Homeowners have been warned to brace themselves for "aggressive" interest rate rises amid growing concerns over the runaway property market.

The Council of mortgage Lenders (CML) warned that, in the worst case, a doubling of rates might be needed to cool rising prices.

It forecast for end-of-year rates of 5.25 per cent was far higher than the 4.5 per cent it predicted in January.

But it pointed out a doubling of the base lending rate was an extreme example of likely action needed as it did not take into account other market factors.

A CML spokeswoman said: "There are always risks but unless there's a nasty trigger somewhere else in the economy, the likelihood is the housing market will run out of steam of its own accord."

The CML said house prices and consumer spending had so far not slowed by the rate it expected in January, despite the impact of interest rate rises in November and February.

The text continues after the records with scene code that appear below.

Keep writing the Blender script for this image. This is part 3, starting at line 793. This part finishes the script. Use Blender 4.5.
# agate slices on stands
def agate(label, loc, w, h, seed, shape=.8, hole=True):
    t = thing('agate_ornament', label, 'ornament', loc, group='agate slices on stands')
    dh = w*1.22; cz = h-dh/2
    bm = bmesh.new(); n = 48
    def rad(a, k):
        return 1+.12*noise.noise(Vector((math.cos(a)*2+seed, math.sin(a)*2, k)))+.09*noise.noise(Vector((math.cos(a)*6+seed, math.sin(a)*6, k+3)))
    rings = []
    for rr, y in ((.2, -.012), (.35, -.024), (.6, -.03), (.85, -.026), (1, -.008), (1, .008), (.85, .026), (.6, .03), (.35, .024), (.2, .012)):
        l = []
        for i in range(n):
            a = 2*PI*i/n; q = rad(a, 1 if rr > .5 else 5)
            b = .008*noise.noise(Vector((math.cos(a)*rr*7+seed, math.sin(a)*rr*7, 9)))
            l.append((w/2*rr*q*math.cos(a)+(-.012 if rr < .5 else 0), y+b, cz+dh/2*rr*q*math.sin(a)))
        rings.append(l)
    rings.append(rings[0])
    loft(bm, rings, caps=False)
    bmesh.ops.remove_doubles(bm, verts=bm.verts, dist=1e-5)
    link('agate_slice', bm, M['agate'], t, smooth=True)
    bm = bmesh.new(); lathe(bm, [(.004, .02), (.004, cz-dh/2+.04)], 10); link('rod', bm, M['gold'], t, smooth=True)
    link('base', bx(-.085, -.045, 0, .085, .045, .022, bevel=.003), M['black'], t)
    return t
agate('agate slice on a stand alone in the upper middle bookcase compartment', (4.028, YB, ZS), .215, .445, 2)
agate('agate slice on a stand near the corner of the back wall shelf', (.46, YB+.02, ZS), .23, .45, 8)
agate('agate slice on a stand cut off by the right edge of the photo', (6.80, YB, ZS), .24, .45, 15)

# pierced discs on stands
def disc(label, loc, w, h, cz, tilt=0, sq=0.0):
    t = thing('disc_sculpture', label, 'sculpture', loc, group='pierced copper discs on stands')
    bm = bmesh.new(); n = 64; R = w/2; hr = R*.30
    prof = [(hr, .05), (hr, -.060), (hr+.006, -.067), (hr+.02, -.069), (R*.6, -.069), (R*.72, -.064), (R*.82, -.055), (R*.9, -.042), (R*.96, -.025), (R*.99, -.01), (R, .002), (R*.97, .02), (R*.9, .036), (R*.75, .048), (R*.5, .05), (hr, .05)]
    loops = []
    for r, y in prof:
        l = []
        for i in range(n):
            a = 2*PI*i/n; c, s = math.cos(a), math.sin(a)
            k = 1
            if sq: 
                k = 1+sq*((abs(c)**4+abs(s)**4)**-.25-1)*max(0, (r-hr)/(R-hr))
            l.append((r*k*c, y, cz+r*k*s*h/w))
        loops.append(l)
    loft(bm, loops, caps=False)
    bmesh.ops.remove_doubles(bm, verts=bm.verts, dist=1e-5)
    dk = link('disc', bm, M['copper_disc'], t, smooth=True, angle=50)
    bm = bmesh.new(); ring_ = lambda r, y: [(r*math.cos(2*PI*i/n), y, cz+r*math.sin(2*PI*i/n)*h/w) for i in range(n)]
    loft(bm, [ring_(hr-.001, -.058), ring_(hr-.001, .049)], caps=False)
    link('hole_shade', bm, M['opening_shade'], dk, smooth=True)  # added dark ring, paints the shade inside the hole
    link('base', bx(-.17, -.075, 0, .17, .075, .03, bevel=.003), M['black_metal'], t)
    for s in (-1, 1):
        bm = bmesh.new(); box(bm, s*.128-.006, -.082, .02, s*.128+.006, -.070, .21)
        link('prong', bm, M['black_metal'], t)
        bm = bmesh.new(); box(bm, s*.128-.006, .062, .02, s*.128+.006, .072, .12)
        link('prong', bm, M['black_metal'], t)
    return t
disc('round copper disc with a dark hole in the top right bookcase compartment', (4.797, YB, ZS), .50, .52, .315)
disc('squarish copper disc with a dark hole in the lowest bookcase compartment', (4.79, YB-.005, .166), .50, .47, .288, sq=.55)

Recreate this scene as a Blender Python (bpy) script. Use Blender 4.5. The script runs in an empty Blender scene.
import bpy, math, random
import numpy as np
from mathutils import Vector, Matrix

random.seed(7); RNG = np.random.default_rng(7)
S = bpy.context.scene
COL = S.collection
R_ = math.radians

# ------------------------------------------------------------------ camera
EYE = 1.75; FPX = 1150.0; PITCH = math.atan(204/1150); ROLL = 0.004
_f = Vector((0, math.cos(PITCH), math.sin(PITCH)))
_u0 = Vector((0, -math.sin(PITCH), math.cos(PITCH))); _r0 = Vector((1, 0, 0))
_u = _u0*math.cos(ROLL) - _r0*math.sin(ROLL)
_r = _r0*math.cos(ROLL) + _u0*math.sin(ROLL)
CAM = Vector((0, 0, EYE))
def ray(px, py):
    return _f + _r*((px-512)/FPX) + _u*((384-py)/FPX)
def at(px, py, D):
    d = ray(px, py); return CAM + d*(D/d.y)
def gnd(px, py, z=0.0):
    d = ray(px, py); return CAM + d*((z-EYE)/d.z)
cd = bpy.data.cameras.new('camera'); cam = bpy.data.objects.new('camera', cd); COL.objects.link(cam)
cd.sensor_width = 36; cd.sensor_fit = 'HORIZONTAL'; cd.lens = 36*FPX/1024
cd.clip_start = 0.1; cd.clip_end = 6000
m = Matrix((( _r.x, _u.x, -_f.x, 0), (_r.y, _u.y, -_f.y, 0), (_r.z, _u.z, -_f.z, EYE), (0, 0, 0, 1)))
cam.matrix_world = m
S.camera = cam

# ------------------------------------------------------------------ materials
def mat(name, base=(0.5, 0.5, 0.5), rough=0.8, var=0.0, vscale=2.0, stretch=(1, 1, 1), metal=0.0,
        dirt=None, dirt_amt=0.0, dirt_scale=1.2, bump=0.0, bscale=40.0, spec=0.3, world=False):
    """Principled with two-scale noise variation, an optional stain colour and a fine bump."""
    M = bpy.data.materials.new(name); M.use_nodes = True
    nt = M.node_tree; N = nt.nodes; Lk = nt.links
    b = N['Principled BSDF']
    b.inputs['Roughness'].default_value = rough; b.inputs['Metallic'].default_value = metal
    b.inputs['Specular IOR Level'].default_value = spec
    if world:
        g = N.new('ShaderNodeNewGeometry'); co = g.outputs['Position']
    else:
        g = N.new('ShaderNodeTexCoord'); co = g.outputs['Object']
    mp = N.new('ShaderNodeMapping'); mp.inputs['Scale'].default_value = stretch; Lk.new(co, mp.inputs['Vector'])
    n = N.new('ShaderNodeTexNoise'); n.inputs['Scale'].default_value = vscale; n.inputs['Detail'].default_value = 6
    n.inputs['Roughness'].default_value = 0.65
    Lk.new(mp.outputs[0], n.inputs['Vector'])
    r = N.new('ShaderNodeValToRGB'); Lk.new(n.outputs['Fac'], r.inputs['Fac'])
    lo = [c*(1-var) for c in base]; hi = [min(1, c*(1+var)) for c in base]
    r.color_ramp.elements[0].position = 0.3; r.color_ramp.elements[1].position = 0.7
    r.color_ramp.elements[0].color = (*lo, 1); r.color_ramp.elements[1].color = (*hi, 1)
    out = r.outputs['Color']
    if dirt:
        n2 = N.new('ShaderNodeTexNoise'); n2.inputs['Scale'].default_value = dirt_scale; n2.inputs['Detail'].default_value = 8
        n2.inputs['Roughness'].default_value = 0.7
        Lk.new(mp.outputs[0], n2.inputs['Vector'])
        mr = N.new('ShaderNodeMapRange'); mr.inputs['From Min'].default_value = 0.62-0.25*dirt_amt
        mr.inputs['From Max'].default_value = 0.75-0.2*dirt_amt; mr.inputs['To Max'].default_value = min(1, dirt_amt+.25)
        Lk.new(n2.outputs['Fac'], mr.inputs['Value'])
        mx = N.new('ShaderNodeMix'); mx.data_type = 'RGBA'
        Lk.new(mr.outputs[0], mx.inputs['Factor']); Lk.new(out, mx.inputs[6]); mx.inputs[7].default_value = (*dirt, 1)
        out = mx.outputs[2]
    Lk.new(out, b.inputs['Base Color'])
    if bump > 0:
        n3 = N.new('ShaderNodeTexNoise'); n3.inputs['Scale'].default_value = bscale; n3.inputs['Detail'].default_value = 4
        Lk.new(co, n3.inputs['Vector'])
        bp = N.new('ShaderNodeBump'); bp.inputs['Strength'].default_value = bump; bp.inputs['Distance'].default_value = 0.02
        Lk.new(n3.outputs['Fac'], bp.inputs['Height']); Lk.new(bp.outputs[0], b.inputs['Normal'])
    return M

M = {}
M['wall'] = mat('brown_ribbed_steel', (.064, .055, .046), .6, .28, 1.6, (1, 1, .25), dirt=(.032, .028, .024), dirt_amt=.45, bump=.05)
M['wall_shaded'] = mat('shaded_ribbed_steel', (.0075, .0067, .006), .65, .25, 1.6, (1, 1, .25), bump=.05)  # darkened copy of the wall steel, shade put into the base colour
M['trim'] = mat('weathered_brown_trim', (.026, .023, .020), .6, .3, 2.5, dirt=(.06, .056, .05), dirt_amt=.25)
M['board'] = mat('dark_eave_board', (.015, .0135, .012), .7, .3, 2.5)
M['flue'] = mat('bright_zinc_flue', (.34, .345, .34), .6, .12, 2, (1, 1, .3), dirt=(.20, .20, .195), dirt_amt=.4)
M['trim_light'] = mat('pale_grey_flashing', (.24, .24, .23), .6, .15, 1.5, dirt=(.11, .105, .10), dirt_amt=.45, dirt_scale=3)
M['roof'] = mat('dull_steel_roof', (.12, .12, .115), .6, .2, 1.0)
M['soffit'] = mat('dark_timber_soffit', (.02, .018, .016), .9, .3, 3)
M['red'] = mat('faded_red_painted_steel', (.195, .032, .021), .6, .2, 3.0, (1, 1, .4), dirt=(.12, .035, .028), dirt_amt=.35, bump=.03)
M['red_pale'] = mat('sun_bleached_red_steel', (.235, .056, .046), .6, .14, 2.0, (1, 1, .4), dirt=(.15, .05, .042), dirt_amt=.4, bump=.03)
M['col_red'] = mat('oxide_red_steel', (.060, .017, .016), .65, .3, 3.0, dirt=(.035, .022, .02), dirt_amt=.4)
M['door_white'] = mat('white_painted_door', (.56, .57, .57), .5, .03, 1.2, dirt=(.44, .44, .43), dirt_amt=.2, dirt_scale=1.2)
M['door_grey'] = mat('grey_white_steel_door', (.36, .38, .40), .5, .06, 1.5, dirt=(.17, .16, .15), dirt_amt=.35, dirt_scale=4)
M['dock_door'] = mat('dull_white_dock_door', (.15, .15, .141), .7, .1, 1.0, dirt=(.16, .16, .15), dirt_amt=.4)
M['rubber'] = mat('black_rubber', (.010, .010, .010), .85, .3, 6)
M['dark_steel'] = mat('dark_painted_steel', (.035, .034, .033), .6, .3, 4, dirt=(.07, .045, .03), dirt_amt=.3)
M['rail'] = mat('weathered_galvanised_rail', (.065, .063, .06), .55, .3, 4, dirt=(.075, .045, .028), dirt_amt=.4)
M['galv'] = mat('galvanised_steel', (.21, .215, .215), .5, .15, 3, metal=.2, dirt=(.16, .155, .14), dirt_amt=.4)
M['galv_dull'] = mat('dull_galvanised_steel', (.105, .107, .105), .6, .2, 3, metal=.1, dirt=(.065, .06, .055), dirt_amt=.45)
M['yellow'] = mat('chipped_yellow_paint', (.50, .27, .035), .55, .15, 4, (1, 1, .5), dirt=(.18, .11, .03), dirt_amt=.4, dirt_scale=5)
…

It revealed it had raised its expectations for interest rates amid signs from the Bank of England it was becoming increasingly concerned about the refusal of house prices to slow down.

The spokeswoman said: "Although the bank does not specifically target house prices, we believe we have seen evidence of them giving greater weight to the inflationary impact of those increases."

The cost of borrowing rose again two weeks ago with analysts expecting another imminent hike after oil prices increased inflationary pressures and the British Bankers' Association said net mortgage lending rose by £6.4 billion last month, the highest figure on record.

The CML, which represents banks and building societies, said its projection was now for house prices to grow by 14 per cent in 2004, rather than the eight per cent predicted earlier this year.

But demand for home ownership meant it was more likely the UK would see a moderation in the level of house prices.

The alert over mortgage rates came on the heels of a warning last week that Britons were running up a threatening mountain of general debt and now collectively owed £1 trillion in mortgages, loans, overdrafts and credit card borrowings.

Vince Cable, Liberal Democrat treasury spokesman, said: "Our borrow now, pay later culture has resulted in a new milestone for borrowing. The debt bubble facing the British public is truly awesome.

"If interest rates rise as expected, if house prices fall, if oil prices continue to go up and inflation rises, many people could find themselves in difficulty."